Quando a culpa é do dono
Apesar de serem comuns as disputas entre vizinhos ou mesmo com o condomínio, nem sempre o dono do cãozinho tem razão. Não são raros os casos que por causa dos donos, os animais extrapolam no barulho ou mesmo no quesito salubridade, e são obrigados a deixar o condomínio. “Participei de um caso onde o morador não saía para passear com o cão e o cheiro de fezes empesteava todas as outras coberturas do edifício. Foi decidido que o animal fosse levado para passear todos os dias, como não foi acatado o pedido, o cão precisou ser retirado”, conta Michel Rosenthal.
Segundo o especialista, outra reclamação recorrente é quanto ao barulho, arranhões no assoalho e latidos. “Muitas vezes o dono deixa o animal o dia inteiro em casa, que por sua vez, late muito. Nesses casos é notável o incômodo e o juiz provavelmente dará ganho de causa ao condomínio”. O advogado ressalta, no entanto, que a tolerância continua sendo a chave, já que fora do horário de silêncio, por lei, ninguém é obrigado a ficar quieto. “Em prédios é possível ouvir diversos tipos de barulhos, desde discussões de casais, a som de furadeira e instrumentos musicais. Latidos não ficariam de fora. Até isso podemos argumentar na Justiça, explica Denise.
Rosenthal finaliza explicando que grande parte dos problemas judiciais ainda são causados pela falta de tolerância e afetividade entre vizinhos, e que o segredo para que as pessoas passem a conviver em harmonia está justamente nesses fatores. “Vida em condomínio implica convivência, e para que ela seja bem sucedida, ela precisa ser de qualidade. O limite de tolerância é maior quando há afeto nas relações. Então, o que eu sempre indico para os vizinhos é que interajam e promovam relações e vínculos afetivos.”
Como proceder
Disputas entre vizinhos são mais frequentes do que se imagina. Pensando nisso, o advogado Michel Rosenthal orienta, a seguir, as pessoas que passam por problemas com a proibição de pets no condomínio a lidar com o caso:
- 1. Caso o morador receba uma notificação formal do condomínio, ele deve primeiramente solicitar uma assembleia geral para tentar resolver o caso amigavelmente.

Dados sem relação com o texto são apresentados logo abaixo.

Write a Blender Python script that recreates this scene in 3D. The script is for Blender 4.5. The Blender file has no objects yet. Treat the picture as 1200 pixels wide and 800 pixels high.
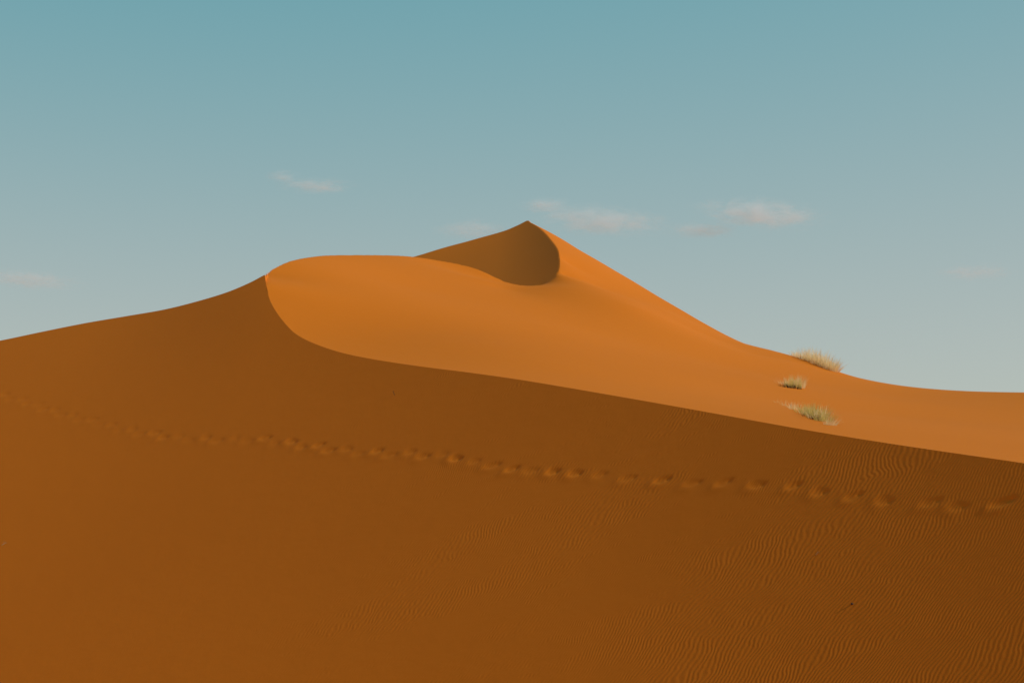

- 2. Se não for possível resolver com a primeira manobra, o morador deve entrar com um pedido de anulação da cláusula do regimento interno que proíbe animais em condomínios.
- 3. Enquanto estiver acontecendo o processo o dono deve pedir uma liminar na Justiça que autorize a permanência do animal no prédio até que o caso se encerre.
- 4. Caso essa liminar seja recusada, o cão deve ser retirado imediatamente. Ao final do processo, se ficar comprovado que o animal deve voltar ao prédio, o condomínio pagará uma indenização ao morador por ter sido obrigado a retirar o cão. Caso ficar comprovado que o cão realmente não deve permanecer no prédio, quem paga a indenização é o morador.
- 5. O advogado ressalta que as multas são estipuladas pelo juiz e podem variar de caso a caso. Em média o valor alcançado não pode ser superior a 10 vezes o valor pago pelas taxas condominais. Ex. Se o morador paga 500 reais por mês de condomínio, sua multa poderá ser de até 10 x 500, no caso, 5 mil reais.